名作の館

龍姫

はじめに

 『名作の館』という大層なタイトルを付してあるが、では一体ここでは何を標榜しているのだろうか。時代や場所を飛び越えて、名作は世界中の人々に普遍的な何かを伝え、そして心を揺り動かす力を持っている。そんな名作たちを、私は幾つも読んでいるが、それでもまだ手を付けていないものが無限に満ちている。

 勿論、本作は所謂評論とでも言えよう。しかし、読んだものに対して、執筆背景や感想を次々と書き連ねては、ただの読書日誌になってしまう。いや、別にそうなったって、構わない。しかし、公にするものとして、やはり特異性を持つものでなければ面白くない、私はそんな矜持がある。

 話を戻して、ここで目指されるものについてを述べていこう。名作と一口で言っても実に様々な意味合いでの名作が存在する。前述の、世代や国籍を越えて愛される作品そうであると考えられる。しかし、殆どの人間には知られないが、見た者には必ず語り継がれる、所謂知られざる名作というものもある。或いは特定のジャンルに於いての先駆けであったり、教科書的なものであったりするなど、そのジャンルを見直す際に必ず通過しなければならない意味での名作もあるだろう。
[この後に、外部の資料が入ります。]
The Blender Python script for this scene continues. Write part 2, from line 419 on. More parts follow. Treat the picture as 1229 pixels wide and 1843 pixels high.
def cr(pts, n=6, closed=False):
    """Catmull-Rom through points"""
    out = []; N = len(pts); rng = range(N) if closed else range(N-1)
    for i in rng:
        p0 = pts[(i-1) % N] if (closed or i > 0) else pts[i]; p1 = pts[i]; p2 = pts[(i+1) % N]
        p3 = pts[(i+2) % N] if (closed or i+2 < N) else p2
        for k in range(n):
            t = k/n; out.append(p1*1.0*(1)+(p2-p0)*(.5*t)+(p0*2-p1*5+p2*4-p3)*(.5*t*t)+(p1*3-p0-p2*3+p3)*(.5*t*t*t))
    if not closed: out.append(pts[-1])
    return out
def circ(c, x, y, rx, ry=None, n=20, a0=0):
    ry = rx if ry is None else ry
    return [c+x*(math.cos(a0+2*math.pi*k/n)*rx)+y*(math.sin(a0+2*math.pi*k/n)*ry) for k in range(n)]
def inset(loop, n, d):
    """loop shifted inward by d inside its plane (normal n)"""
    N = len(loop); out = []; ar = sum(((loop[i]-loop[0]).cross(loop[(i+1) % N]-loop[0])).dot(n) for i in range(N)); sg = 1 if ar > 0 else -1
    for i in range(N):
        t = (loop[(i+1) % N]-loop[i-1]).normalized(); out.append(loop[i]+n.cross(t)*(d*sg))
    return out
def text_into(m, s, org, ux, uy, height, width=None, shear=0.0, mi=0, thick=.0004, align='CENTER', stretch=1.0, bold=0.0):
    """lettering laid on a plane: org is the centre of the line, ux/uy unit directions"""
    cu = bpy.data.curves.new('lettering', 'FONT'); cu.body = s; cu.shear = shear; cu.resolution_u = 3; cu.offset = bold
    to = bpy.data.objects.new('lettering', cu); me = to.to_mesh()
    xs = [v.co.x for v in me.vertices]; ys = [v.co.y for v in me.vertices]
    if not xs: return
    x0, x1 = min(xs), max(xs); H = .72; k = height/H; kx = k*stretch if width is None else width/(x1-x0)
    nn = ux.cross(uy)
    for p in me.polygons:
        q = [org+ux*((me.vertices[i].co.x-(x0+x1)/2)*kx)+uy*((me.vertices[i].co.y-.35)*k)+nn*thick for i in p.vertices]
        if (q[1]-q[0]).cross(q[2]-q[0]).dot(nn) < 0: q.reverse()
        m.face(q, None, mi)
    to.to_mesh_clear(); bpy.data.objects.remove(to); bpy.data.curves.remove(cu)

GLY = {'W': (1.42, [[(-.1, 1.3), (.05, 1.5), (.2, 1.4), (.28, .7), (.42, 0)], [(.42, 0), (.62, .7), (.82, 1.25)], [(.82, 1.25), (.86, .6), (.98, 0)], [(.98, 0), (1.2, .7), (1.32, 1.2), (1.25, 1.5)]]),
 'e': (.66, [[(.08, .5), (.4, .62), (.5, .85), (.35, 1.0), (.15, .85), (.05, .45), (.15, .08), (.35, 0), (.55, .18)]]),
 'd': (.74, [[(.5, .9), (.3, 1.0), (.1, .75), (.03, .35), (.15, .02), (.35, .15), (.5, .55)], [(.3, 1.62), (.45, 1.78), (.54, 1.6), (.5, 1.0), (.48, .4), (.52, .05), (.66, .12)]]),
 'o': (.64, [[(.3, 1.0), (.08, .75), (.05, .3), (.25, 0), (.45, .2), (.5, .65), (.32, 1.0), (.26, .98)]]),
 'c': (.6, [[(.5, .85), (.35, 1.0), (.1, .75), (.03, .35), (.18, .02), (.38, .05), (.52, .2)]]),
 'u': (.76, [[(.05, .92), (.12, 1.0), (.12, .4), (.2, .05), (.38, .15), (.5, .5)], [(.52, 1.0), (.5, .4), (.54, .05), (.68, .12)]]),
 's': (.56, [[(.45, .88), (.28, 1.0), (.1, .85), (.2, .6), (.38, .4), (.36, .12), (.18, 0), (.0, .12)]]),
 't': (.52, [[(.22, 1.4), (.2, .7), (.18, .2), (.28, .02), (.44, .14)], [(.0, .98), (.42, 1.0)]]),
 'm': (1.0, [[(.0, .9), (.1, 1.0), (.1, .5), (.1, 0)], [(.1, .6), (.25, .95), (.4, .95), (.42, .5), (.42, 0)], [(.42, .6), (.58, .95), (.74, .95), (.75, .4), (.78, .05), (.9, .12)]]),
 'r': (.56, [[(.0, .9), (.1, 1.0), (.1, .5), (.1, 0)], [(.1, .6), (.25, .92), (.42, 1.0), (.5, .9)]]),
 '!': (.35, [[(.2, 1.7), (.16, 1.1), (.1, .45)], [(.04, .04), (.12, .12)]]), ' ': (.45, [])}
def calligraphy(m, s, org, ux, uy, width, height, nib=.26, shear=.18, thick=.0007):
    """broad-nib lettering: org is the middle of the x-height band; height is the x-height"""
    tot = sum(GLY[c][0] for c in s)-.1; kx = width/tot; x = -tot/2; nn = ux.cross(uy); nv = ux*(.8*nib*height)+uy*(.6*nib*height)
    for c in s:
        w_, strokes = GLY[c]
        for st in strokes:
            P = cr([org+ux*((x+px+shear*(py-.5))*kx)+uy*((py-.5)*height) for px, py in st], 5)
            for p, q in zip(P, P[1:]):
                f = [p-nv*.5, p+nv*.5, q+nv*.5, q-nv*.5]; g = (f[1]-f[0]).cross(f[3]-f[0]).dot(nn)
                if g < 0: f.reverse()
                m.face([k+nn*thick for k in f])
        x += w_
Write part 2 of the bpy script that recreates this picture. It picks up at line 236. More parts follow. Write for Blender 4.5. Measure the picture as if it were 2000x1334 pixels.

とにかく、「名作」という言葉には多義的なアプローチをすることがし得るのだ。

 では、実際に名作を取り上げるとして、書く側としては、明確な意図がなければ、全く意味を為さない。何かしらのテーマを持つ必要がある。SF名作集、ラノベ名作集、ミステリー名作集…… いやはやどれもありきたりなものだ。そんなこんな考えると、私はふとあることを思い出した。ちょうど今年で、アンドレ・ブルトンが『シュルレアリスム宣言』を出してから、100周年だというのだ(2024年現在)。しかし、実際の所、多くの読者には縁遠いものだ。それはむしろ好適な題材であることを意味した。ということで、私は1つ目のテーマとして、シュルレアリスムの中でもより狭く「小説のシュルレアリスム」をテーマに据えることを思い立ったのだ。